Sin embargo, esa impresionante muestra carecía de rigor en el montaje, era deficiente la iluminación y en parte evaporaba el poder aurático que sobrevolaba las obras por falta de adecuación al gigantesco espacio interior del palacete que la alojaba. Con un número inferior de obras pero con el mismo nivel de calidad (algo fácil de conseguir en el artista), Oscar Prato y Gustavo Serra instrumentaron con inteligente criterio, interpretando escrupulosamente los deseos de Matto, un montaje impecable hasta potenciar el mágico esplendor de sus pinturas y esculturas. La planta baja es perfecta. Todo confluye a exaltar a un creador fuera de serie. Cada detalle de las tres salas (dos pequeñas y una mayor), la ponderación del espacio y la selección y alternancia de cuadros y esculturas, apuestan, en el acogedor ambiente, al refinamiento, a la seducción, a la contemplación demorada y cautivadora.
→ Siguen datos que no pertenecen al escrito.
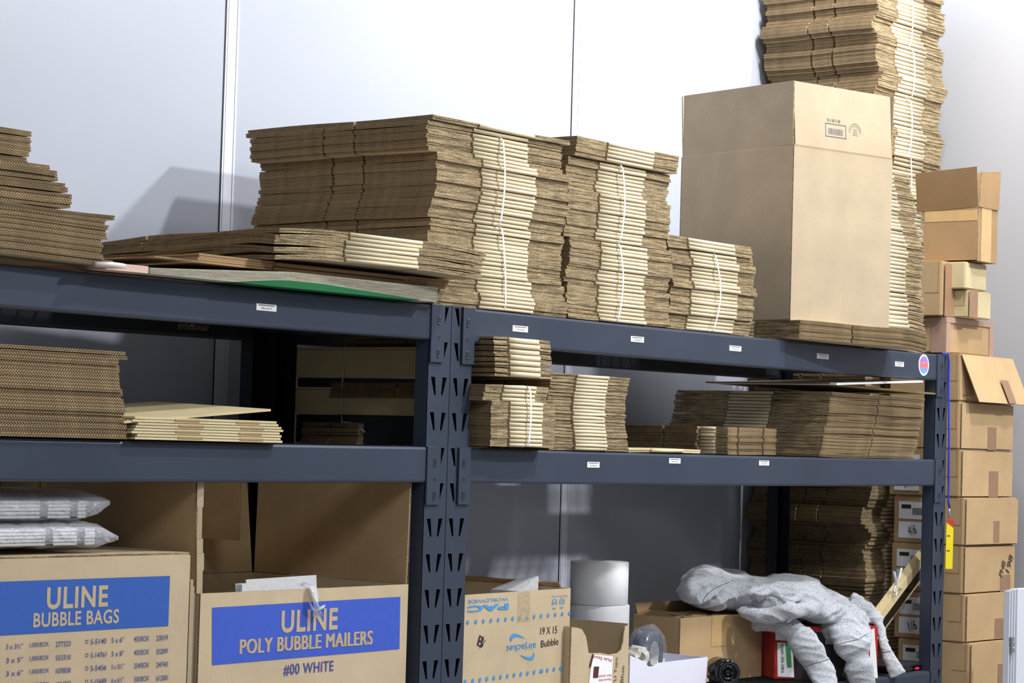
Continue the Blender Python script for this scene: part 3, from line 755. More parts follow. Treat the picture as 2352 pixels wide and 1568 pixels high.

Es que Francisco Matto pertenece a esos creadores que, como Barradas en su época, dejó de lado las teorías (a las que fueron afectos Figari y Torres García) e hizo de la tela el soporte mismo del acto de pintar.
Pero Matto tuvo virtudes y posibilidades únicas. Sus padres, aficionados a la música y a la poesía, lo educaron con una institutriz inglesa en la quinta de la calle 8 de Octubre donde luego será, en la cochera, el Museo de Arte Precolomino, una joyita puesta a punto por el arquitecto Leborgne. De esa relación con la naturaleza, de sus contactos primeros con el maestro Carlos R. Rúfalo, un pintor nada académico que brilló en la corriente planista con la intensidad del colorido y que, acaso, haya sido la primera influencia sobre Matto, que luego, siguiendo esa línea cromática, la encontraría en Matisse, Bonnard y Gauguin en los elocuentes paisajes sensuales que realizó antes de conocer a Joaquín Torres García en 1939.
Ya era todo un pintor. Pero además acumulaba la experiencia de sus viajes por Tierra del Fuego y su contacto con la cultura mapuche, su intensificación en el conocimiento de la antropología, el arte precolombino y el arte tribal de distintos continentes que,unido a la práctica constante de la poesía, la afición a la música y su creencia religiosa, lo dotaron de una sólida personalidad, como posiblemente no abundan en el panorama artístico mundial.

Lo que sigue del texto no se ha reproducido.